### What the task requires
Extract the lines from the start through the line that holds "bm = B(); tube(bm, [aa, bb], .009, 8);", both included, omitting all images.

### Dataset extract
------

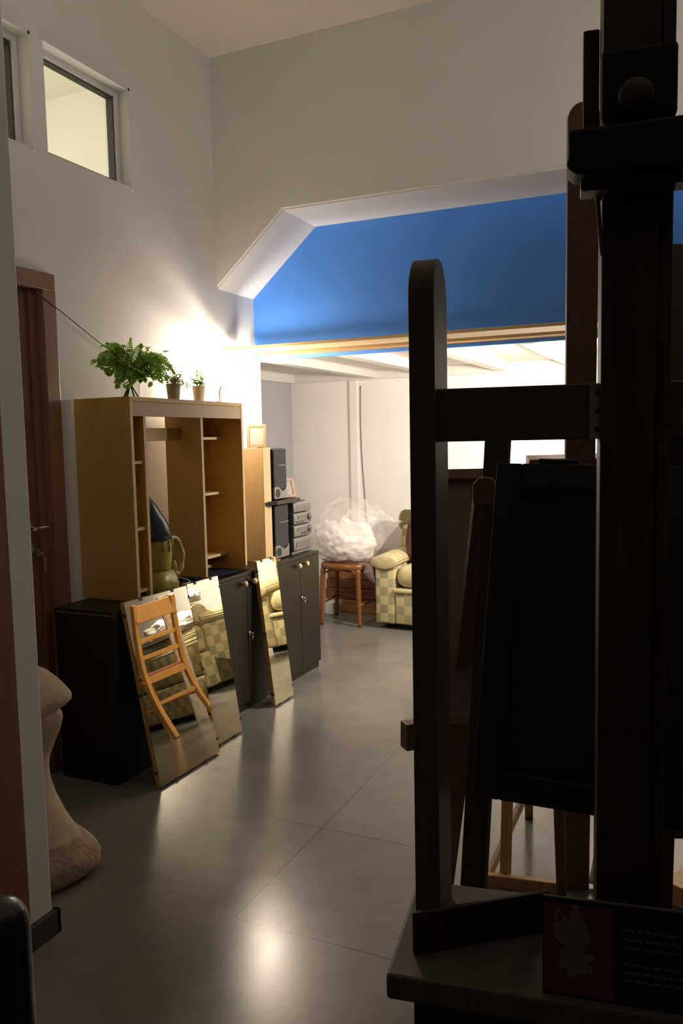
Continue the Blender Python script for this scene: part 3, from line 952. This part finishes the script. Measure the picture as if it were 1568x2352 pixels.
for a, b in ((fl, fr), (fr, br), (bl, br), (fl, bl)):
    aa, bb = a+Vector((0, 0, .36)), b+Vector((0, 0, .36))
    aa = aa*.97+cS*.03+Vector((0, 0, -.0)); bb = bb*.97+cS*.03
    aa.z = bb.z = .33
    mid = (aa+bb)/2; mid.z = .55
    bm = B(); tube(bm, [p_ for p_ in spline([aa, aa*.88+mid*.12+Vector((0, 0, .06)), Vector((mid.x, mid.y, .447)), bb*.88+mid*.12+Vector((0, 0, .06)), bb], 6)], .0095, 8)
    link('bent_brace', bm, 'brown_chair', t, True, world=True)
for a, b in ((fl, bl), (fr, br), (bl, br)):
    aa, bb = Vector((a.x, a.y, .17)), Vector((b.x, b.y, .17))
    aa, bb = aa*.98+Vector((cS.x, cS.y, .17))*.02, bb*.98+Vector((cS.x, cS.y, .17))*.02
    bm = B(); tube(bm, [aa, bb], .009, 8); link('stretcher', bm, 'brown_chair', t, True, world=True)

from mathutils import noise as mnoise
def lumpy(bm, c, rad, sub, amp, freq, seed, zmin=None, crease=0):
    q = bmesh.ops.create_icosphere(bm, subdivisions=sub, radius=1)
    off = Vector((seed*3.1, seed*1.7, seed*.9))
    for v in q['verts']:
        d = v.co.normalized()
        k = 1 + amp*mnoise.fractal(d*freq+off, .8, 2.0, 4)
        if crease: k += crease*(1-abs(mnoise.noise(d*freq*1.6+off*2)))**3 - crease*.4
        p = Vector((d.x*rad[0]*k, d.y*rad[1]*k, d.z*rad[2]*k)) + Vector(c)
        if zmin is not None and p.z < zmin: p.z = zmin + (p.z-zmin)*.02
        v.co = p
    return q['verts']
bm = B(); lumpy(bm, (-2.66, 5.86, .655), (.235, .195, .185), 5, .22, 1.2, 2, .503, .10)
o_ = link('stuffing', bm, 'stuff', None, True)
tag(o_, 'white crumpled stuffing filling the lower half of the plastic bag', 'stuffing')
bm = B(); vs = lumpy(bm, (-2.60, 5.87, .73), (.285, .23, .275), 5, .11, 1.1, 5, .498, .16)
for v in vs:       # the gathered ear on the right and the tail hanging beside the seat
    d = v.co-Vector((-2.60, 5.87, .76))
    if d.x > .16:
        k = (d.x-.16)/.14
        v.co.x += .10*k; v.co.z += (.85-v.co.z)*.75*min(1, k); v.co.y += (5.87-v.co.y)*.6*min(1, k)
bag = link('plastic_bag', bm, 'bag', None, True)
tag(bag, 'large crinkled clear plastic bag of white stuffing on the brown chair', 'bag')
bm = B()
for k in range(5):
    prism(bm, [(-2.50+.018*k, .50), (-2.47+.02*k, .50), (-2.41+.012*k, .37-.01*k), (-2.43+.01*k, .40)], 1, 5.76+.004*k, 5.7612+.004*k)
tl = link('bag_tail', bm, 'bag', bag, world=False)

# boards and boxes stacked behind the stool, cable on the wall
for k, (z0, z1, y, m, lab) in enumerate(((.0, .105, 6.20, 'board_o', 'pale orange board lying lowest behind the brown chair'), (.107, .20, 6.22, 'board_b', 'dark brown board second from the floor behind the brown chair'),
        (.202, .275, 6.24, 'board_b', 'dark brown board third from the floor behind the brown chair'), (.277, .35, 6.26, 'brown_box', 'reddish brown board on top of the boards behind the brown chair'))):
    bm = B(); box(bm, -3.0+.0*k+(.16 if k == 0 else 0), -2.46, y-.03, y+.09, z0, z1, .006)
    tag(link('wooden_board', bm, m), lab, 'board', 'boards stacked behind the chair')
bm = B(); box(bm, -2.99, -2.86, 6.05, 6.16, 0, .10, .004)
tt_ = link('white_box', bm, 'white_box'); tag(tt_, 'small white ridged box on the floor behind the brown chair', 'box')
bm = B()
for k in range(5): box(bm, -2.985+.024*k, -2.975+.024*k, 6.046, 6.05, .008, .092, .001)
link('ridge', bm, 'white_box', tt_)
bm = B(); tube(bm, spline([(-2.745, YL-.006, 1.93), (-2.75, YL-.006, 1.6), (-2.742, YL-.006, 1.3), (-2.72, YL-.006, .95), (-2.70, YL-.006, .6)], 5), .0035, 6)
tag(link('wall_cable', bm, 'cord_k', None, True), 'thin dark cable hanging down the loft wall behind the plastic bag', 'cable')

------

### The reply
Continue the Blender Python script for this scene: part 3, from line 952. This part finishes the script. Measure the picture as if it were 1568x2352 pixels.
for a, b in ((fl, fr), (fr, br), (bl, br), (fl, bl)):
    aa, bb = a+Vector((0, 0, .36)), b+Vector((0, 0, .36))
    aa = aa*.97+cS*.03+Vector((0, 0, -.0)); bb = bb*.97+cS*.03
    aa.z = bb.z = .33
    mid = (aa+bb)/2; mid.z = .55
    bm = B(); tube(bm, [p_ for p_ in spline([aa, aa*.88+mid*.12+Vector((0, 0, .06)), Vector((mid.x, mid.y, .447)), bb*.88+mid*.12+Vector((0, 0, .06)), bb], 6)], .0095, 8)
    link('bent_brace', bm, 'brown_chair', t, True, world=True)
for a, b in ((fl, bl), (fr, br), (bl, br)):
    aa, bb = Vector((a.x, a.y, .17)), Vector((b.x, b.y, .17))
    aa, bb = aa*.98+Vector((cS.x, cS.y, .17))*.02, bb*.98+Vector((cS.x, cS.y, .17))*.02
    bm = B(); tube(bm, [aa, bb], .009, 8); link('stretcher', bm, 'brown_chair', t, True, world=True)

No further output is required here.